Set task. Quote every line below exactly as it reads.

Supplied information.
## Begin
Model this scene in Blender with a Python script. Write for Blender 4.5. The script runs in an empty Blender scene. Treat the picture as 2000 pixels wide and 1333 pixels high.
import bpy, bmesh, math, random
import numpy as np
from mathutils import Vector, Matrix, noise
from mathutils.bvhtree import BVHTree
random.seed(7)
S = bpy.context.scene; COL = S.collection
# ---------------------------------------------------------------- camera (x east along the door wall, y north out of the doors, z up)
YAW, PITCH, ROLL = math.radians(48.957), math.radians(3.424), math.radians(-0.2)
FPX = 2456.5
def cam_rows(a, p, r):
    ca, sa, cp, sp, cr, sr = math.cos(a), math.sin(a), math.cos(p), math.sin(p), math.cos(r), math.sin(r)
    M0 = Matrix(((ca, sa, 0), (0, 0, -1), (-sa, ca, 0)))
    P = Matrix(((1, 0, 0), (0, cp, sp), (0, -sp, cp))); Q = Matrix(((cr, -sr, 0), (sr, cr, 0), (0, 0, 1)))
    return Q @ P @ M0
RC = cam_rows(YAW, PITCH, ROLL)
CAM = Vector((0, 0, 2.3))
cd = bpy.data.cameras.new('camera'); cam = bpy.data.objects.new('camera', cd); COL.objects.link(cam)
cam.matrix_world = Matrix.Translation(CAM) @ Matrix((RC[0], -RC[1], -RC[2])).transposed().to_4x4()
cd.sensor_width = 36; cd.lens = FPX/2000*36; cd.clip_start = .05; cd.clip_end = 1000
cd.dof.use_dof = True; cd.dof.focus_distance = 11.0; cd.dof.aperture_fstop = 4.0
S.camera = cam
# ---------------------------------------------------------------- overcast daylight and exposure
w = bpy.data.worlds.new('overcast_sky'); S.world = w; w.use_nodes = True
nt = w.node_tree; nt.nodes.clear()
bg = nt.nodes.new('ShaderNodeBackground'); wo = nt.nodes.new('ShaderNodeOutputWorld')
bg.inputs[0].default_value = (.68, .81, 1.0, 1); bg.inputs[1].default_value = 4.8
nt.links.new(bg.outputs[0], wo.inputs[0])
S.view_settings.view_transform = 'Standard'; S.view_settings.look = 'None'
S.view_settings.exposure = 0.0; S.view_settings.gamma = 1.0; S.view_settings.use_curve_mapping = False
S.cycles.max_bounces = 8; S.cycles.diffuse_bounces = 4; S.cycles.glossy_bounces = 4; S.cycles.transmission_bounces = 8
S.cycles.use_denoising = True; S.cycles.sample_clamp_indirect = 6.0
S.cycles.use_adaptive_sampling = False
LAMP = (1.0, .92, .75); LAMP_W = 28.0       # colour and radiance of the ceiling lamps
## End
Solution for this exercise.
Model this scene in Blender with a Python script. Write for Blender 4.5. The script runs in an empty Blender scene. Treat the picture as 2000 pixels wide and 1333 pixels high.
import bpy, bmesh, math, random
import numpy as np
from mathutils import Vector, Matrix, noise
from mathutils.bvhtree import BVHTree
random.seed(7)
S = bpy.context.scene; COL = S.collection
# ---------------------------------------------------------------- camera (x east along the door wall, y north out of the doors, z up)
YAW, PITCH, ROLL = math.radians(48.957), math.radians(3.424), math.radians(-0.2)
FPX = 2456.5
def cam_rows(a, p, r):
    ca, sa, cp, sp, cr, sr = math.cos(a), math.sin(a), math.cos(p), math.sin(p), math.cos(r), math.sin(r)
    M0 = Matrix(((ca, sa, 0), (0, 0, -1), (-sa, ca, 0)))
    P = Matrix(((1, 0, 0), (0, cp, sp), (0, -sp, cp))); Q = Matrix(((cr, -sr, 0), (sr, cr, 0), (0, 0, 1)))
    return Q @ P @ M0
RC = cam_rows(YAW, PITCH, ROLL)
CAM = Vector((0, 0, 2.3))
cd = bpy.data.cameras.new('camera'); cam = bpy.data.objects.new('camera', cd); COL.objects.link(cam)
cam.matrix_world = Matrix.Translation(CAM) @ Matrix((RC[0], -RC[1], -RC[2])).transposed().to_4x4()
cd.sensor_width = 36; cd.lens = FPX/2000*36; cd.clip_start = .05; cd.clip_end = 1000
cd.dof.use_dof = True; cd.dof.focus_distance = 11.0; cd.dof.aperture_fstop = 4.0
S.camera = cam
# ---------------------------------------------------------------- overcast daylight and exposure
w = bpy.data.worlds.new('overcast_sky'); S.world = w; w.use_nodes = True
nt = w.node_tree; nt.nodes.clear()
bg = nt.nodes.new('ShaderNodeBackground'); wo = nt.nodes.new('ShaderNodeOutputWorld')
bg.inputs[0].default_value = (.68, .81, 1.0, 1); bg.inputs[1].default_value = 4.8
nt.links.new(bg.outputs[0], wo.inputs[0])
S.view_settings.view_transform = 'Standard'; S.view_settings.look = 'None'
S.view_settings.exposure = 0.0; S.view_settings.gamma = 1.0; S.view_settings.use_curve_mapping = False
S.cycles.max_bounces = 8; S.cycles.diffuse_bounces = 4; S.cycles.glossy_bounces = 4; S.cycles.transmission_bounces = 8
S.cycles.use_denoising = True; S.cycles.sample_clamp_indirect = 6.0
S.cycles.use_adaptive_sampling = False
LAMP = (1.0, .92, .75); LAMP_W = 28.0       # colour and radiance of the ceiling lamps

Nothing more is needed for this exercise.